Society’s lacking representation of minority groups is what makes shows like Yuri!!! On Ice such a fantastic reprieve. The creator, Kubo Mitsurou, tweeted a few weeks before the show’s finale, “No matter what everyone in the real world thinks of this work, the world within it will remain a place where there will be no discrimination for what you love. I will protect that world, no matter what it takes, even if it’s the last thing I do.”

She stood astoundingly true to her word to the last episode. The show was, at its core, happy, and clearly intended to make the LGBTQ+ community feel welcome.
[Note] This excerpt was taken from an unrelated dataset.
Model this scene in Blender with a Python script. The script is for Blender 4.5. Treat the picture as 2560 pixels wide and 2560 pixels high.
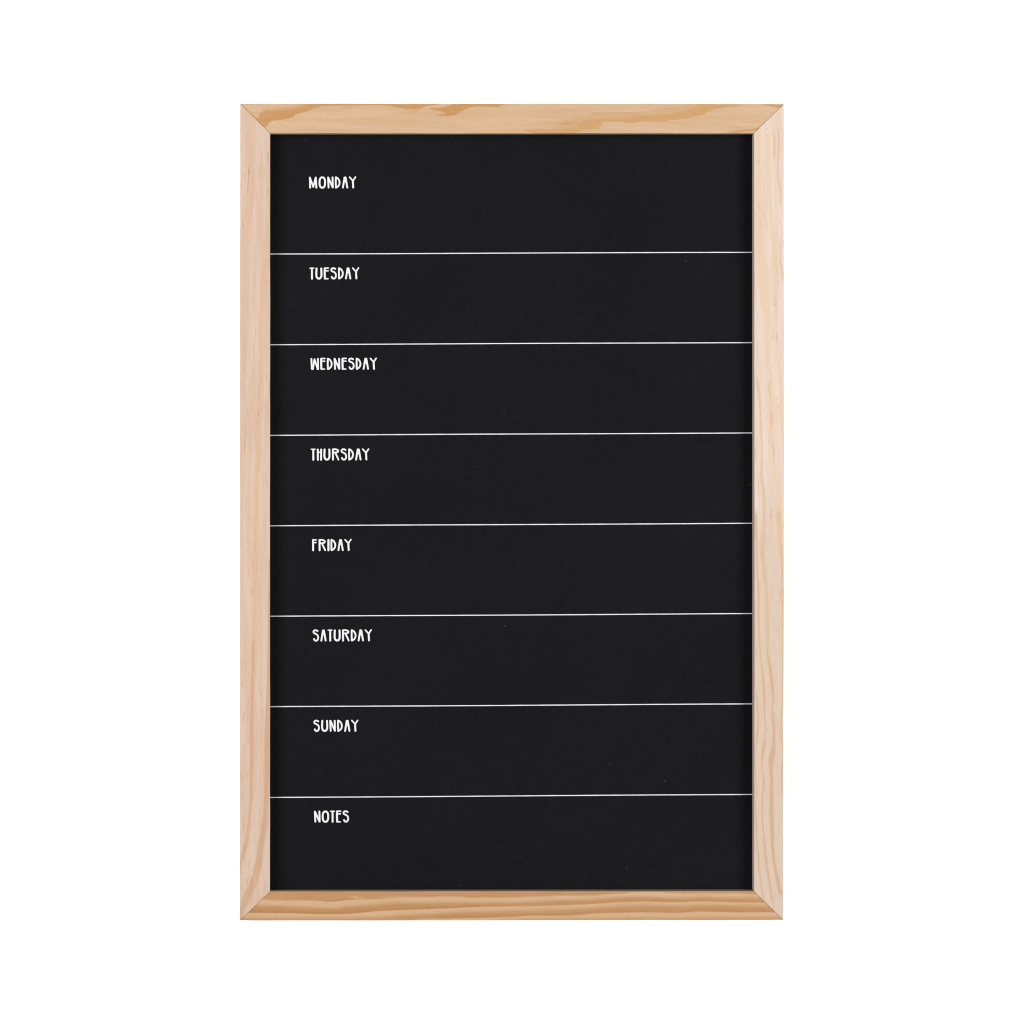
import bpy, bmesh, math, random
import numpy as np

# ------------------------------------------------------------------ scale
# The planner is 40 x 60 cm.  Positions on it were measured in units of 1/3395 m ("p").
K = 0.4 / 1358.0            # metres per p
CX, CBOT = 1279.0, 2300.5   # board centre line and bottom edge, in p
BASE_Z = 1.10               # height of the board's lower edge on the wall
THICK = 0.013               # frame thickness
RECESS = 0.0080             # how far the black panel sits behind the frame's face
CAM_D = 2.16                # camera to frame face
AXX, AXY = 677.0, 1093.0    # foot of the camera axis on the board, in p
FRONT_Y = -THICK

def wx(px): return (px - CX) * K
def wz(py): return (CBOT - py) * K

scene = bpy.context.scene
for o in list(bpy.data.objects):
    bpy.data.objects.remove(o)
COL = scene.collection

# ------------------------------------------------------------------ camera
cam = bpy.data.cameras.new('camera')
cam_o = bpy.data.objects.new('camera', cam); COL.objects.link(cam_o)
cam.sensor_width = 36.0
cam.lens = 36.0 * CAM_D / (2560 * K)
cam.shift_x = (1280 - AXX) / 2560.0
cam.shift_y = -(1280 - AXY) / 2560.0
cam.clip_start = 0.05; cam.clip_end = 60
cam_o.location = (wx(AXX), FRONT_Y - CAM_D, BASE_Z + wz(AXY))
cam_o.rotation_euler = (math.radians(90), 0, 0)
scene.camera = cam_o

# ------------------------------------------------------------------ light: even studio light, two side softboxes
world = bpy.data.worlds.new('World'); scene.world = world; world.use_nodes = True
bg = world.node_tree.nodes['Background']
bg.inputs['Color'].default_value = (1.0, 1.0, 1.0, 1)
bg.inputs['Strength'].default_value = 0.42

def softbox(name, loc, target, w, h, power, col=(1, 1, 1)):
    l = bpy.data.lights.new(name, 'AREA'); l.shape = 'RECTANGLE'
    l.size = w; l.size_y = h; l.energy = power; l.color = col
    o = bpy.data.objects.new(name, l); COL.objects.link(o); o.location = loc
    d = [target[i] - loc[i] for i in range(3)]
    yaw = math.atan2(d[0], d[1]); pitch = math.atan2(d[2], math.hypot(d[0], d[1]))
    o.rotation_euler = (math.radians(90) + pitch, 0, -yaw)
    return o
mid = (0.0, 0.0, BASE_Z + 0.36)
softbox('softbox_light', (-1.60, -1.35, BASE_Z + 0.48), mid, 0.9, 1.7, 60, (1.0, 0.995, 0.985))
softbox('softbox_light', (1.60, -1.35, BASE_Z + 0.48), mid, 0.9, 1.7, 62, (1.0, 0.995, 0.985))

vs = scene.view_settings
vs.view_transform = 'Standard'; vs.look = 'None'; vs.gamma = 1.0; vs.use_curve_mapping = False
vs.exposure = 0.22
S_LIGHT = 2.40       # brightness a white surface reaches in this light; base colours are given as seen / S_LIGHT

# ------------------------------------------------------------------ node helpers
def lin(c):
    c = c / 255.0
    return c / 12.92 if c <= 0.04045 else ((c + 0.055) / 1.055) ** 2.4
def alb(rgb): return tuple(lin(c) / S_LIGHT for c in rgb) + (1.0,)

class NT:
    def __init__(s, name):
        s.m = bpy.data.materials.new(name); s.m.use_nodes = True
        s.t = s.m.node_tree; s.b = s.t.nodes['Principled BSDF']
    def n(s, kind, **kw):
        nd = s.t.nodes.new(kind)
        for k, v in kw.items(): setattr(nd, k, v)
        return nd
    def put(s, sock, v):
        if isinstance(v, bpy.types.NodeSocket): s.t.links.new(v, sock)
        elif v is not None: sock.default_value = v
    def math(s, op, a, b=None, c=None, clamp=False):
        nd = s.n('ShaderNodeMath', operation=op, use_clamp=clamp)
        s.put(nd.inputs[0], a)
        if b is not None: s.put(nd.inputs[1], b)
        if c is not None: s.put(nd.inputs[2], c)
        return nd.outputs[0]
    def vec(s, x, y, z):
        nd = s.n('ShaderNodeCombineXYZ')
        for i, v in enumerate((x, y, z)): s.put(nd.inputs[i], v)
        return nd.outputs[0]
    def noise(s, v, scale=1.0, detail=2.0, rough=0.5):
        nd = s.n('ShaderNodeTexNoise'); s.put(nd.inputs['Vector'], v)
        nd.inputs['Scale'].default_value = scale; nd.inputs['Detail'].default_value = detail
        nd.inputs['Roughness'].default_value = rough
        return nd.outputs[0]
    def ramp(s, v, a, b, lo=0.0, hi=1.0, smooth=True):
        nd = s.n('ShaderNodeMapRange', interpolation_type='SMOOTHSTEP' if smooth else 'LINEAR')
        s.put(nd.inputs['Value'], v); s.put(nd.inputs['From Min'], a); s.put(nd.inputs['From Max'], b)
        s.put(nd.inputs['To Min'], lo); s.put(nd.inputs['To Max'], hi)
        return nd.outputs[0]
    def mix(s, f, a, b, mode='MIX'):
        nd = s.n('ShaderNodeMix', data_type='RGBA', blend_type=mode, clamp_factor=True)
        s.put(nd.inputs[0], f); s.put(nd.inputs[6], a); s.put(nd.inputs[7], b)
        return nd.outputs[2]
    def curve(s, t, pts):
        """t in 0..1 -> value, through (t, value 0..1) points"""
        nd = s.n('ShaderNodeFloatCurve'); s.put(nd.inputs['Value'], t)
        c = nd.mapping.curves[0]; nd.mapping.use_clip = False
        pts = sorted(pts)
        while len(c.points) < len(pts): c.points.new(0.5, 0.5)
        for p, (a, b) in zip(c.points, pts): p.location = (a, b); p.handle_type = 'AUTO_CLAMPED'
        nd.mapping.update()
        return nd.outputs[0]

VLO, VSPAN = -20.0, 130.0
def wood(name, horiz, vorig, base, base2, bands, pores=0.5, seed=0.0, jag=14.0, waver=1.2, specks=()):
    """bands: (colour, strength, soft_lo, soft_hi, [(u, lo, hi), ...]) in p along / across the bar"""
    w = NT(name)
    tc = w.n('ShaderNodeTexCoord')
    sp = w.n('ShaderNodeSeparateXYZ'); w.put(sp.inputs[0], tc.outputs['Object'])
    X = w.math('MULTIPLY_ADD', sp.outputs[0], 1 / K, CX)
    Y = w.math('MULTIPLY_ADD', sp.outputs[2], -1 / K, CBOT)
    u, v0 = (X, Y) if horiz else (Y, X)
    v = w.math('SUBTRACT', v0, vorig)
    dep = w.math('MULTIPLY', sp.outputs[1], 1 / K)
    # fibre-wise raggedness of the growth-ring edges
    f1 = w.noise(w.vec(w.math('MULTIPLY', u, 0.016), w.math('MULTIPLY', v, 0.55), seed), 1, 4, 0.7)
    uj = w.math('MULTIPLY_ADD', w.math('SUBTRACT', f1, 0.5), jag * 2, u)
    f2 = w.noise(w.vec(w.math('MULTIPLY', u, 0.022), w.math('MULTIPLY', v, 0.03), seed + 4.2), 1, 3, 0.55)
    vj = w.math('MULTIPLY_ADD', w.math('SUBTRACT', f2, 0.5), waver * 2, v)
    # slow tone drift + fibres
    d1 = w.noise(w.vec(w.math('MULTIPLY', u, 0.0045), w.math('MULTIPLY', v, 0.06), seed + 9), 1, 3, 0.6)
    col = w.mix(w.ramp(d1, 0.34, 0.66), alb(base), alb(base2))
    u0, u1 = (560.0, 2000.0) if horiz else (220.0, 2340.0)
    t = w.ramp(uj, u0, u1, 0, 1, smooth=False)
    for colr, st, sl, sh, pts in bands:
        pl = [((a - u0) / (u1 - u0), (b - VLO) / VSPAN) for a, b, c in pts]
        ph = [((a - u0) / (u1 - u0), (c - VLO) / VSPAN) for a, b, c in pts]
        lo = w.math('MULTIPLY_ADD', w.curve(t, pl), VSPAN, VLO)
        hi = w.math('MULTIPLY_ADD', w.curve(t, ph), VSPAN, VLO)
        a = w.ramp(w.math('SUBTRACT', vj, lo), -sl, sl)
        b = w.ramp(w.math('SUBTRACT', hi, vj), -sh, sh)
        us, ue = pts[0][0], pts[-1][0]
        c = w.ramp(uj, us - 12, us + 14); d = w.ramp(uj, ue + 12, ue - 14)
        m = w.math('MULTIPLY', w.math('MULTIPLY', a, b), w.math('MULTIPLY', c, d))
        var = w.noise(w.vec(w.math('MULTIPLY', u, 0.011), w.math('MULTIPLY', v, 0.12), seed + 20 + len(w.t.nodes) * 0.1), 1, 3, 0.6)
        m = w.math('MULTIPLY', m, w.ramp(var, 0.25, 0.7, 0.78 * st, 1.08 * st, smooth=False))
        col = w.mix(m, col, alb(colr))
    # fine fibres, mottling
    fib = w.noise(w.vec(w.math('MULTIPLY', u, 0.02), w.math('MULTIPLY', v, 0.9), seed + 31), 1, 4, 0.65)
    mot = w.noise(w.vec(w.math('MULTIPLY', u, 0.16), w.math('MULTIPLY', v, 0.34), seed + 37), 1, 3, 0.7)
    k = w.math('ADD', w.ramp(fib, 0.25, 0.75, 0.925, 1.075, smooth=False), w.ramp(mot, 0.3, 0.7, -0.055, 0.055, smooth=False))
    col = w.mix(1.0, col, w.vec(k, k, w.math('MULTIPLY_ADD', k, 1.5, -0.5)), 'MULTIPLY')
    # pores: short dark dashes lying along the grain
    pn = w.noise(w.vec(w.math('MULTIPLY', u, 0.022), w.math('MULTIPLY', v, 0.55), seed + 51), 1, 1, 0.4)
    pg = w.noise(w.vec(w.math('MULTIPLY', u, 0.006), w.math('MULTIPLY', v, 0.045), seed + 57), 1, 2, 0.5)
    pm = w.math('MULTIPLY', w.ramp(pn, 0.64, 0.71), w.ramp(pg, 0.45, 0.58))
    col = w.mix(w.math('MULTIPLY', pm, pores), col, alb((192, 142, 102)))
    # single resin specks
    for (su, sv, sr) in specks:
        du = w.math('SUBTRACT', u, su); dv = w.math('SUBTRACT', v, sv)
        r2 = w.math('ADD', w.math('MULTIPLY', du, du), w.math('MULTIPLY', dv, dv))
        col = w.mix(w.ramp(r2, sr * sr * 1.6, sr * sr * 0.2, 0, 0.85), col, alb((120, 82, 50)))
    w.put(w.b.inputs['Base Color'], col)
    w.b.inputs['Roughness'].default_value = 0.55
    w.b.inputs['Specular IOR Level'].default_value = 0.25
    bp = w.n('ShaderNodeBump'); bp.inputs['Strength'].default_value = 0.06; bp.inputs['Distance'].default_value = 0.0004
    w.put(bp.inputs['Height'], fib); w.put(w.b.inputs['Normal'], bp.outputs[0])
    return w.m

def plain(name, rgb, rough=0.6, spec=0.3, fleck=None, scale=900):
    w = NT(name)
    tc = w.n('ShaderNodeTexCoord')
    a = w.noise(tc.outputs['Object'], scale, 3, 0.6)
    k = w.ramp(a, 0.3, 0.7, 0.9, 1.08, smooth=False)
    col = w.mix(1.0, alb(rgb), w.vec(k, k, k), 'MULTIPLY')
    if fleck:
        f = w.noise(tc.outputs['Object'], 420, 2, 0.5)
        col = w.mix(w.ramp(f, 0.62, 0.72, 0, 0.7), col, alb(fleck))
    w.put(w.b.inputs['Base Color'], col)
    w.b.inputs['Roughness'].default_value = rough; w.b.inputs['Specular IOR Level'].default_value = spec
    return w.m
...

“Seeing yourself in media is so important for validating your identity and coming to love and accept yourself,” Mayhew said. Having positive representations of marginalized groups is about more than proving to majority groups that minorities exist outside of their stereotypes. There’s more to representation than sticking a few people of color, queer people, and women in the backgrounds of movies and television shows. Allowing young people to grow up and be inspired by fictional characters that look like them and feel like them gives those kids the ability to think, “If they can be successful, strong, and happy, then I can, too.”